Since their initial successes of 1992, when they swept through largely unarmed Muslim communities, the Bosnian Serbs have found the war a hard grind. They have not only failed to induce the Bosnian government's capitulation but have discovered themselves fighting increasingly well-equipped, well- trained and highly motivated Muslim armies. Not for nothing are some Muslim units known as "the avengers". Their members are men who were expelled from their homes in the early months of the war, whose relatives and friends were sometimes killed in cold blood. They need little encouragement to fight anywhere in Bosnia.

By contrast, Bosnian Serb soldiers are reluctant to do battle outside their home areas. For more than two years, many have preferred to sit on hilltops and fire the odd artillery round at their former Muslim neighbours. This immobility is finally costing the Bosnian Serbs dear.

Two months ago the Muslim-led forces pushed them off Mount Vlasic, the mountain in central Bosnia where the most important telecommunications towers left in former Yugoslavia are located. Last month government forces in the Bihac pocket of northwestern Bosnia captured Ripac, an important link between Bosnian Serb and Krajina Serb positions. None of this is to suggest that the Muslims and Croats could have the war wrapped up by the end of summer. But the balance of the war is turning in their favour, and if the Bosnian Serbs want to regain the upper hand they will need at least one of two factors injected into their side of the equation.

The first is a renewal of support from Serbia.
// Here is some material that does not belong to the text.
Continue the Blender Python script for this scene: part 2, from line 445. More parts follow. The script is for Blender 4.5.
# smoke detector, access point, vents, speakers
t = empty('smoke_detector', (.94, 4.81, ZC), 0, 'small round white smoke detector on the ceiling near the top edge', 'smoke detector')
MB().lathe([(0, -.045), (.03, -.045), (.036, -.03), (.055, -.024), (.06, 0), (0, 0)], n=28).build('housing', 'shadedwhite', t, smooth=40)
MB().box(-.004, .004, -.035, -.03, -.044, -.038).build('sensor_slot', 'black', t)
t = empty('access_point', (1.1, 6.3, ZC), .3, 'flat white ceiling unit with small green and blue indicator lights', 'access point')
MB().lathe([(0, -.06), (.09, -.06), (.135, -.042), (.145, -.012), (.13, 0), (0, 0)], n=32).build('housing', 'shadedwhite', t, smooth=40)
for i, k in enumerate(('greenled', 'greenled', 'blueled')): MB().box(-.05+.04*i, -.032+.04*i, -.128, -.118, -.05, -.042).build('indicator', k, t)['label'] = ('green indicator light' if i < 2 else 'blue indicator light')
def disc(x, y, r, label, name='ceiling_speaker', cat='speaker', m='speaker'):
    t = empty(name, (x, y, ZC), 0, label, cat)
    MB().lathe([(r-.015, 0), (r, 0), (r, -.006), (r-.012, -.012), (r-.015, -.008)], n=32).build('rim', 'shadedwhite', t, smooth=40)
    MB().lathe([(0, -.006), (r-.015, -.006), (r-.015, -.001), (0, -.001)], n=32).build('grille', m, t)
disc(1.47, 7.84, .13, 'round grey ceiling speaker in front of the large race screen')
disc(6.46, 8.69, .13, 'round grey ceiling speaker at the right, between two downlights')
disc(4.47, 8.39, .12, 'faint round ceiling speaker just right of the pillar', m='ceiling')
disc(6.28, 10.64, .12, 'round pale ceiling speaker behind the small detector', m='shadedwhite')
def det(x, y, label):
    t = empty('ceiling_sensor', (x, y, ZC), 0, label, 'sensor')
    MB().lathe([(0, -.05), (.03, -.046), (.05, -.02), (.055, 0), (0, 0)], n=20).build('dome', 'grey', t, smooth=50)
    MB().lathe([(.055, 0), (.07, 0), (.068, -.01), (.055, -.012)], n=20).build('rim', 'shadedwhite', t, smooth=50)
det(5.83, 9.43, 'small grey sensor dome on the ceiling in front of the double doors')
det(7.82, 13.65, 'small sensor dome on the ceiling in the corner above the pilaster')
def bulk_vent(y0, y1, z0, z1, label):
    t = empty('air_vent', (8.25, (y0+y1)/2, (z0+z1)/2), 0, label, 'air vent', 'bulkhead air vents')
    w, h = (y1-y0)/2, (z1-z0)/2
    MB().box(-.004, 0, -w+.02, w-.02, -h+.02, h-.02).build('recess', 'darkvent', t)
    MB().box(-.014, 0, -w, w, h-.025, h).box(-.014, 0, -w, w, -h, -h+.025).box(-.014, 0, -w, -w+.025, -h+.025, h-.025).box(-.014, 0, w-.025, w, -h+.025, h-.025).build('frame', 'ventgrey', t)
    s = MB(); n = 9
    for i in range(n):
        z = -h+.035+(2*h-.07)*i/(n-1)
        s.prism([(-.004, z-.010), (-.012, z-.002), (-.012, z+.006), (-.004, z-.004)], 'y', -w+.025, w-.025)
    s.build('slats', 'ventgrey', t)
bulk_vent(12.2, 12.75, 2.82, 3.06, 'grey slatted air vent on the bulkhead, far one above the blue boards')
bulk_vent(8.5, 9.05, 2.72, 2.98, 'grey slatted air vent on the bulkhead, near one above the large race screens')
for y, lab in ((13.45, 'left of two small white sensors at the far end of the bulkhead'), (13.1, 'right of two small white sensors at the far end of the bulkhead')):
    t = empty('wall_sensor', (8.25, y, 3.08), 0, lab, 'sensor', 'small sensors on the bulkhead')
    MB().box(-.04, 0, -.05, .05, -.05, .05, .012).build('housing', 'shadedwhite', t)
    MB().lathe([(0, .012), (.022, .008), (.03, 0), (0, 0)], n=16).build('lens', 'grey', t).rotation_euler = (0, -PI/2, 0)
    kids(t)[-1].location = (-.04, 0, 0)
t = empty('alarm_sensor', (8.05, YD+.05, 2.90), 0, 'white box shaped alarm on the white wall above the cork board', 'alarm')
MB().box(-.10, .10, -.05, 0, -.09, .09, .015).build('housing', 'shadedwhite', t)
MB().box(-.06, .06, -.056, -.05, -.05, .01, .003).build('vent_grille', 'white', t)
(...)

President Slobodan Milosevic cut off the Bosnian Serbs last year for refusing to support an international plan to divide Bosnia roughly in half between a Muslim-Croat federation and the Bosnian Serbs. Some arms, fuel and other supplies have trickled through Belgrade's blockade, but evidently not enough to satisfy Radovan Karadzic and his Bosnian Serb friends.

Mr Milosevic is unlikely to throw Serbia's military weight behind Mr Karadzic under any circumstances, but he might support a different Bosnian Serb leadership if it seemed that the Muslims and Croats were steamrollering their way to victory. On the other hand, he may decide that Serbia's need to have United Nations sanctions lifted and return to international respectability is so urgent that it is not worth supporting the Bosnian Serbs at any price.

The other factor is the West's policy. Shameful though it seems to the Bosnian Muslims' and Croats' sympathisers in Western countries, Western governments would rather see an immediate ceasefire than a successful Muslim-Croat operation to end Sarajevo's siege and roll back Bosnian Serb war gains.

One interpretation of the Anglo-French initiative to expand UN operations in Bosnia by creating a "Rapid Reaction Force" is that it is intended to smother any attempt by the Bosnian government to intensify the war. True or not, the fact is that the US, Britain, France and Germany have all urged the Bosnian and Croatian governments in the last four days not to take the war to the Serbs.

It may already be too late. The Bosnian government has clearly had enough of being bullied into submission by polite Western diplomats. But the latest Muslim-led offensive remains a huge gamble.

A wider war in the Balkans is not just an exaggerated Western fear, and if it came to pass it is hard to see how the Bosnian Muslims would benefit.